=== What needs to be done ===
Quote the data exactly, first line to the line containing "scn = bpy.context.scene; COL = scn.collection", with no pictures.

=== Collected data ===
----

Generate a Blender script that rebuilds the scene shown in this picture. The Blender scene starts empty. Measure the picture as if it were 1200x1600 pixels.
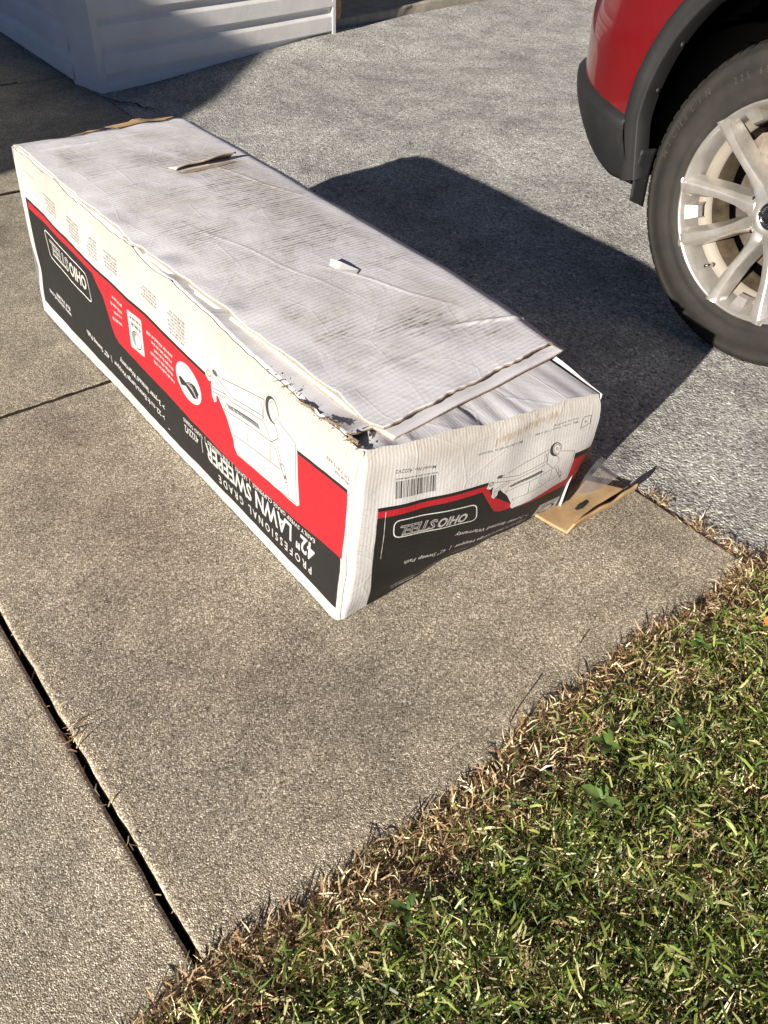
import bpy, math, random
import numpy as np
from mathutils import Matrix, Vector
R = math.radians
rng = np.random.default_rng(7); random.seed(7)
scn = bpy.context.scene; COL = scn.collection

# ---------------------------------------------------------------- camera, sky, sun, exposure
cd = bpy.data.cameras.new('camera'); cam = bpy.data.objects.new('camera', cd); COL.objects.link(cam)
cd.sensor_fit = 'VERTICAL'; cd.sensor_height = 32.0; cd.sensor_width = 24.0
cd.lens = 1244.12 / 1600 * 32.0; cd.clip_start = .02; cd.clip_end = 600
CR = Vector((.77793, -.62672, .04523)); CDn = Vector((-.39622, -.54514, -.7388)); CF = Vector((.48767, .55682, -.6724))
cam.matrix_world = Matrix(((CR.x, -CDn.x, -CF.x, 0), (CR.y, -CDn.y, -CF.y, 0), (CR.z, -CDn.z, -CF.z, 1.0292), (0, 0, 0, 1)))
scn.camera = cam
SUN_EL = 17.9; SUN_TRAVEL = Vector((.960, .281, 0)).normalized()
w = bpy.data.worlds.new('World'); scn.world = w; w.use_nodes = True
wn = w.node_tree; sky = wn.nodes.new('ShaderNodeTexSky'); sky.sky_type = 'NISHITA'; sky.sun_disc = False
sky.sun_elevation = R(SUN_EL); sky.sun_rotation = math.atan2(-SUN_TRAVEL.x, -SUN_TRAVEL.y)
sky.air_density = .24; sky.dust_density = .04; sky.ozone_density = 2.0
wn.links.new(sky.outputs[0], wn.nodes['Background'].inputs[0]); wn.nodes['Background'].inputs[1].default_value = .05
sl = bpy.data.lights.new('sun', 'SUN'); so = bpy.data.objects.new('sun', sl); COL.objects.link(so)
sl.energy = 5.0; sl.angle = R(.53); sl.color = (1, .92, .82)
ce = math.cos(R(SUN_EL)); so.rotation_euler = Vector((SUN_TRAVEL.x * ce, SUN_TRAVEL.y * ce, -math.sin(R(SUN_EL)))).to_track_quat('-Z', 'Y').to_euler()
so.location = (-4, -2, 4)
vs = scn.view_settings; vs.view_transform = 'Standard'; vs.look = 'None'; vs.gamma = 1; vs.use_curve_mapping = False
vs.exposure = 1.12

# ---------------------------------------------------------------- helpers
def tag(o, label=None, cat=None, group=None, kind=None):
    if label: o['label'] = label
    if cat: o['category'] = cat
    if group: o['group'] = group
    if kind: o['kind'] = kind
    return o
def empty(name, loc, rz=0, **k):
    o = bpy.data.objects.new(name, None); COL.objects.link(o); o.location = loc; o.rotation_euler = (0, 0, rz)
    o.empty_display_size = .1
    return tag(o, **k)
def mesh(name, V, F, mats, parent=None, mi=None, uv=None, smooth=False, local=False, tint=None):
    """one mesh object; V in world coordinates unless local"""
    V = np.asarray(V, float).reshape(-1, 3)
    if parent is not None and not local:
        V = V - np.array(parent.location)
    me = bpy.data.meshes.new(name)
    if isinstance(F, np.ndarray) and F.ndim == 2:
        n, k = F.shape
        me.vertices.add(len(V)); me.vertices.foreach_set('co', V.ravel())
        me.loops.add(n * k); me.loops.foreach_set('vertex_index', F.ravel().astype(np.int32))
        me.polygons.add(n); me.polygons.foreach_set('loop_start', np.arange(0, n * k, k, dtype=np.int32))
        try: me.polygons.foreach_set('loop_total', np.full(n, k, np.int32))
        except Exception: pass
        me.update(calc_edges=True)
    else:
        me.from_pydata(V.tolist(), [], [tuple(int(i) for i in f) for f in F])
    if not isinstance(mats, (list, tuple)): mats = [mats]
    for m in mats: me.materials.append(m)
    if mi is not None: me.polygons.foreach_set('material_index', np.asarray(mi, np.int32))
    if uv is not None:
        L = me.uv_layers.new(name='UVMap'); li = np.empty(len(me.loops), np.int32); me.loops.foreach_get('vertex_index', li)
        L.data.foreach_set('uv', np.asarray(uv, np.float32)[li].ravel())
    if tint is not None:
        a = me.color_attributes.new('tint', 'FLOAT_COLOR', 'POINT'); a.data.foreach_set('color', np.asarray(tint, np.float32).ravel())
    if smooth: me.polygons.foreach_set('use_smooth', np.ones(len(me.polygons), bool))
    me.validate(); me.update()
    o = bpy.data.objects.new(name, me); COL.objects.link(o)
    if parent is not None: o.parent = parent
    return o
_k = rng.normal(size=(24, 3)); _k /= np.linalg.norm(_k, axis=1)[:, None]; _ph = rng.uniform(0, 6.28, 24)
def noise(P, scale, seed=0):
    """smooth position noise about -1..1"""
    P = np.asarray(P, float); r = np.zeros(P.shape[:-1]); idx = [(seed * 7 + i * 5) % 24 for i in range(6)]
    for j, i in enumerate(idx):
        r += np.sin(P @ _k[i] * scale * (1 + .23 * j) + _ph[(i + seed) % 24] + seed * 1.7)
    return r / 3.2
def gridfaces(nu, nv, off=0):
    i = np.arange(nu - 1)[:, None] * nv + np.arange(nv - 1)[None, :]
    return np.stack([i, i + nv, i + nv + 1, i + 1], -1).reshape(-1, 4) + off
def quad4(Q, u, v):
    Q = np.asarray(Q, float); u = u[..., None]; v = v[..., None]
    return (1 - u) * (1 - v) * Q[0] + u * (1 - v) * Q[1] + u * v * Q[2] + (1 - u) * v * Q[3]
def uvgrid(nu, nv):
    return np.meshgrid(np.linspace(0, 1, nu), np.linspace(0, 1, nv), indexing='ij')
def normals(P):
    du = np.gradient(P, axis=0); dv = np.gradient(P, axis=1); n = np.cross(du, dv)
    return n / (np.linalg.norm(n, axis=-1, keepdims=True) + 1e-12)
def sheet(name, P, mats, parent, thick=0., uv=None, flip=False, **k):
    """P: nu x nv x 3 grid. With thickness: front, back and edge faces (edge = material 1)"""
    nu, nv = P.shape[:2]; F = gridfaces(nu, nv); V = P.reshape(-1, 3); N = normals(P).reshape(-1, 3)
    if flip: F = F[:, ::-1]; N = -N
    UV = uv.reshape(-1, 2) if uv is not None else None
    if thick:
        n = nu * nv; B = V - N * thick; Fb = F[:, ::-1] + n
        ring = [(i, 0) for i in range(nu)] + [(nu - 1, j) for j in range(1, nv)] + [(i, nv - 1) for i in range(nu - 2, -1, -1)] + [(0, j) for j in range(nv - 2, 0, -1)]
        ids = np.array([a * nv + b for a, b in ring]); nx = np.roll(ids, -1)
        E = np.stack([ids, ids + n, nx + n, nx], -1)
        if flip: E = E[:, ::-1]
        mi = np.r_[np.zeros(len(F)), np.full(len(Fb), min(1, len(mats) - 1) if isinstance(mats, list) else 0), np.full(len(E), min(1, len(mats) - 1) if isinstance(mats, list) else 0)]
        V = np.r_[V, B]; F = np.r_[F, Fb, E]
        if UV is not None: UV = np.r_[UV, UV]
        return mesh(name, V, F, mats, parent, mi=mi, uv=UV, **k)
    return mesh(name, V, F, mats, parent, uv=UV, **k)
def box(name, a, b, mat, parent=None, jit=0, bev=.0):
    a = np.array(a, float); b = np.array(b, float)
    V = [[(a, b)[i][0], (a, b)[j][1], (a, b)[k][2]] for i in (0, 1) for j in (0, 1) for k in (0, 1)]
    F = [(0, 1, 3, 2), (4, 6, 7, 5), (0, 4, 5, 1), (2, 3, 7, 6), (0, 2, 6, 4), (1, 5, 7, 3)]
    return mesh(name, V, F, mat, parent)
def tube_verts(path, rad, n=8):
    path = np.asarray(path, float); V = []; F = []
    for i, p in enumerate(path):
        t = path[min(i + 1, len(path) - 1)] - path[max(i - 1, 0)]; t /= np.linalg.norm(t) + 1e-9
        a = np.cross(t, (0, 0, 1)); a = a if np.linalg.norm(a) > .1 else np.cross(t, (1, 0, 0)); a /= np.linalg.norm(a); b = np.cross(t, a)
        r = rad[i] if hasattr(rad, '__len__') else rad
        for k in range(n):
            V.append(p + r * (a * math.cos(6.2832 * k / n) + b * math.sin(6.2832 * k / n)))
    for i in range(len(path) - 1):
        for k in range(n): F.append((i * n + k, i * n + (k + 1) % n, (i + 1) * n + (k + 1) % n, (i + 1) * n + k))
    F.append(tuple(range(n))[::-1]); F.append(tuple((len(path) - 1) * n + k for k in range(n)))
    return V, F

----

=== Task response ===
Generate a Blender script that rebuilds the scene shown in this picture. The Blender scene starts empty. Measure the picture as if it were 1200x1600 pixels.
import bpy, math, random
import numpy as np
from mathutils import Matrix, Vector
R = math.radians
rng = np.random.default_rng(7); random.seed(7)
scn = bpy.context.scene; COL = scn.collection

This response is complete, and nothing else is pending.